March (yep we're still doing this)

I've been neglecting the Baptist Christianity that I grew up with, the somber and deep love for the correct ways of God. The Proverbs kind of faith that is the fruit of the relationship. 
I haven't known how to combine both ways of relating to God: the ethereal, every breath holy because He walks with me, grace and freedom, feelingsy faith that I am now so comfortable living in, with the freedom within boundaries, submission and obedience, fear of the Lord faith that I was afraid of. 

I think I was afraid of it because when I was younger that I was all I knew and it felt devoid of life, but God is not just what I want Him to be, He is all of it.

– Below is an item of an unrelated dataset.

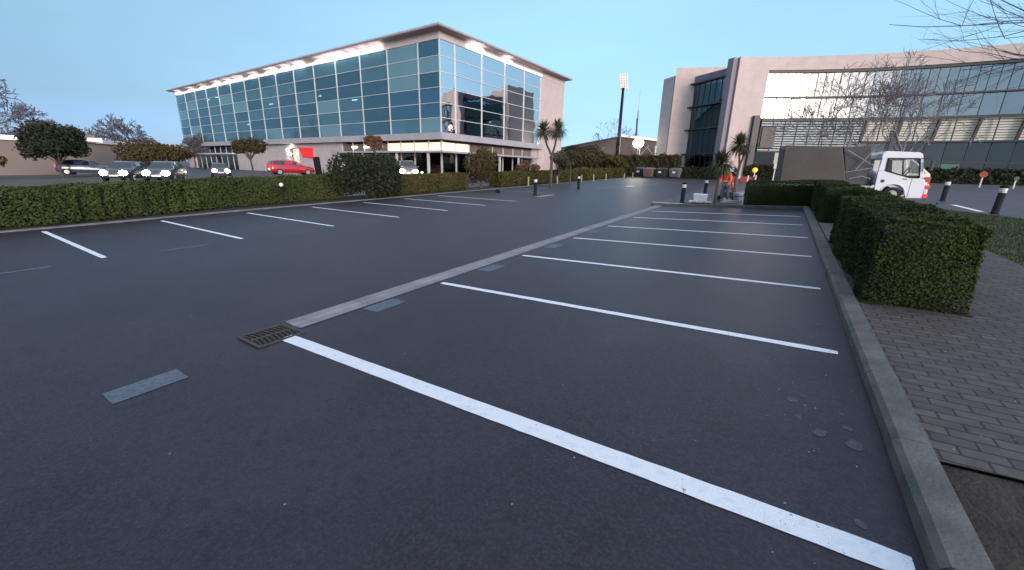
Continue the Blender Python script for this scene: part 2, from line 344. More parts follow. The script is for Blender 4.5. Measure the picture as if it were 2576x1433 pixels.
M['truckdark'] = mat('truck_dark', (.04,.042,.05), .6, (.06,.062,.07), 4)
M['galv'] = mat('galvanised', (.32,.33,.35), .5, metal=.4)
M['carred'] = mat('car_red', (.42,.012,.022), .3, coat=.6)
M['carblue'] = mat('car_blue', (.045,.075,.13), .3, coat=.5)
M['cargrey'] = mat('car_grey', (.16,.15,.15), .35, coat=.5)
M['carwhite'] = mat('car_white', (.62,.60,.58), .35, coat=.4)
M['cardark'] = mat('car_dark', (.03,.03,.035), .3, coat=.5)
M['carglass'] = mat('car_glass', (.02,.025,.03), .08, spec=.9)
M['cabglass'] = glassmat('cab_glass', (.75,.78,.78), 1.45, .002, 1)
M['tail'] = mat('tail_light', (.55,.02,.02), .3, emit=(1,.02,.02), estr=.35)
M['hivis'] = mat('hi_vis_orange', (.85,.13,.05), .75, (.75,.10,.04), 8)
M['reflect'] = mat('reflective_tape', (.75,.72,.62), .5)
M['trouser'] = mat('grey_trousers', (.22,.21,.25), .9, (.17,.165,.19), 12)
M['skin'] = mat('skin', (.42,.26,.20), .6)
M['boot'] = mat('boots', (.02,.018,.018), .7)
M['hair'] = mat('hair', (.03,.02,.015), .8)
M['white'] = mat('white_plastic', (.75,.75,.78), .5, (.68,.68,.71), 5)
M['bag'] = mat('pale_bag', (.62,.58,.54), .7, (.5,.45,.42), 8, .5, 20)
M['board'] = mat('pale_board', (.55,.48,.46), .7, (.45,.40,.38), 6)
M['beige'] = mat('beige_wall', (.23,.19,.17), .85, (.20,.165,.15), .3)
M['whiteroof'] = mat('white_roof_glow', (.85,.82,.80), .5, emit=(1,.95,.92), estr=.25)  # slight emission paints the roof's brightness; no lamp here
M['brownwall'] = mat('stand_wall', (.13,.105,.10), .85, (.10,.08,.08), .2)
M['signwhite'] = mat('sign_white', (.78,.74,.72), .6)
M['signpink'] = mat('sign_pink', (.62,.48,.47), .6)
M['orange'] = mat('orange_sleeve', (.75,.22,.10), .7)
M['yellow'] = mat('yellow_globe', (.95,.55,.05), .5, emit=(1,.55,.05), estr=.35)
M['bin1'] = mat('bin_brown', (.16,.12,.11), .7)
M['bin2'] = mat('bin_black', (.03,.03,.035), .6)
M['bin3'] = mat('bin_grey', (.12,.12,.11), .7)
M['redblock'] = mat('red_barrier', (.33,.06,.05), .6)
M['slat'] = mat('blind_slat_glow', (.50,.50,.45), .6, emit=(1,.92,.70), estr=.05)  # weak emission stands in for interior light on the blinds
M['slatcool'] = mat('screen_slat', (.34,.40,.42), .5)

# ------------------------------------------------------------------ ground sheets
def sheet(name, poly, dz, m, thick=0, cell=None, parent=None):
    """flat polygon draped on the ground surface (split where the slope changes)"""
    bm = bmesh.new(); vs = [bm.verts.new((x, y, 0)) for x, y in poly]; bm.faces.new(vs)
    cuts = [((XC,0,0),(1,0,0)), ((XC+8,0,0),(1,0,0)), ((0,-20,0),(0,1,0)), ((0,75,0),(0,1,0))]
    if cell:
        xs = [p[0] for p in poly]; ys = [p[1] for p in poly]
        cuts += [((x,0,0),(1,0,0)) for x in np.arange(min(xs), max(xs), cell)[1:]]+[((0,y,0),(0,1,0)) for y in np.arange(min(ys), max(ys), cell)[1:]]
    for co, no in cuts:
        bmesh.ops.bisect_plane(bm, geom=bm.verts[:]+bm.edges[:]+bm.faces[:], plane_co=co, plane_no=no)
    bmesh.ops.recalc_face_normals(bm, faces=bm.faces)
    for f in bm.faces:
        if f.normal.z < 0: f.normal_flip()
    for v in bm.verts: v.co.z = gz(v.co.x, v.co.y)+dz
    if thick:
        r = bmesh.ops.extrude_face_region(bm, geom=bm.faces[:])
        for v in r['geom']:
            if isinstance(v, bmesh.types.BMVert): v.co.z -= thick
        for f in bm.faces: pass
        bmesh.ops.recalc_face_normals(bm, faces=bm.faces)
    me = bpy.data.meshes.new(name); bm.to_mesh(me); bm.free(); me.materials.append(m)
    o = bpy.data.objects.new(name, me); C.objects.link(o)
    if parent is not None: o.parent = parent
    return o
def rect(x0, x1, y0, y1): return [(x0,y0),(x1,y0),(x1,y1),(x0,y1)]
def struct(o): o['kind'] = 'structure'; return o

struct(sheet('ground', rect(-1500,1500,-600,1800), -.035, M['farground']))
struct(sheet('parking_lot', [(-17.1,-14),(-4.84,-14),(-4.84,20.13),(-5.2,20.1),(-5.2,62),(-17.1,62)], 0, M['asphalt']))
struct(sheet('parking_bays', [(-4.84,-14),(.84,-14),(.84,20.4),(-1.3,20.4),(-4.5,20.15),(-4.5,2.37),(-4.84,2.37)], 0, M['asphalt']))
struct(sheet('channel_bed', rect(-4.84,-4.5,2.37,20.2), -.03, M['kerb']))
struct(sheet('access_road', [(-5.2,20.1),(-1.3,20.4),(-1.3,22.1),(3.6,22.1),(4.3,23.4),(6.2,20.8),(7.6,17.5),(60,10),(60,52),(-5.2,52)], .0, M['road']))
struct(sheet('side_road', rect(-90,-19.6,14,32.5), -.012, M['road']))
struct(sheet('forecourt', rect(-34,-19.6,32.5,66), -.016, M['road']))
struct(sheet('garden_bed', [(-19.6,-14),(-16.9,-14),(-16.9,3.5),(-17.15,7.5),(-17.15,60),(-19.6,60)], .012, M['dirt']))
struct(sheet('planting_bed', [(1.03,-6),(6,-6),(6,3.2),(3.5,3.2),(1.03,3.02)], .07, M['dirt']))
struct(sheet('footpath', [(1.03,3.02),(3.5,3.2),(3.5,18.5),(1.03,18.5)], .09, M['pavers']))
struct(sheet('hedge_bed', [(1.06,6.55),(2.02,6.3),(2.1,18.6),(3.0,22.0),(-1.3,22.0),(-1.3,20.55),(1.06,20.5),(1.06,14.75),(1.75,14.75),(1.75,11.25),(1.06,11.25)], .102, M['dirt']))
struct(sheet('concrete_slab', rect(1.06,1.75,11.28,14.7), .11, M['slab']))
struct(sheet('lawn', [(3.5,3.2),(60,3.2),(60,9.9),(7.6,17.4),(6.2,20.7),(4.3,23.3),(3.6,22.05),(2.9,22.0),(2.1,18.5),(3.5,18.5)], .06, M['lawnbase']))
struct(sheet('lawn_verge', rect(-19.6,60,62,66), -.005, M['lawnbase']))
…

And I have felt a desire to move into the quieter, grounded obedience of submitting my feelings and flesh to God's way. 
I know that is an easy thing to say, and it feels good to say it because it's "righteous" and then I can pat myself on the back for having great intentions. If I know one thing about God, I know that all those good things that we strive for are realistic and practical. They are not out of reach, they are easily executed in a day to day way that glorifies God. 

A wall that I have run into is the fact that it's not going to feel good. The progressive Christianity that I've allowed to creep into my thinking a little says that if it doesn't feel good it must not be from God, that God's ways are easy. But let's remember Jesus's life. I forget that I can just look to Jesus's life and see the manual to everything. He went to the cross. And it was beautiful and righteous and torture. God didn't make it painless. It didn't feel good, Jesus didn't get to wait until He was ready. He had a mission to fulfill and He had to get on board, knowing all the pain and unimaginable suffering it would bring. 

God loves to bless us and God is good, but we have to expand our definition of blessings and goodness. The refining fire is good, knowing Jesus in His suffering is a blessing. Submission is freedom and repentance is mercy. 
I'll be fighting my human definitions of heavenly things until the day I die. Holy Spirit, don't let me forget to fight it, help me to fight my own passiveness.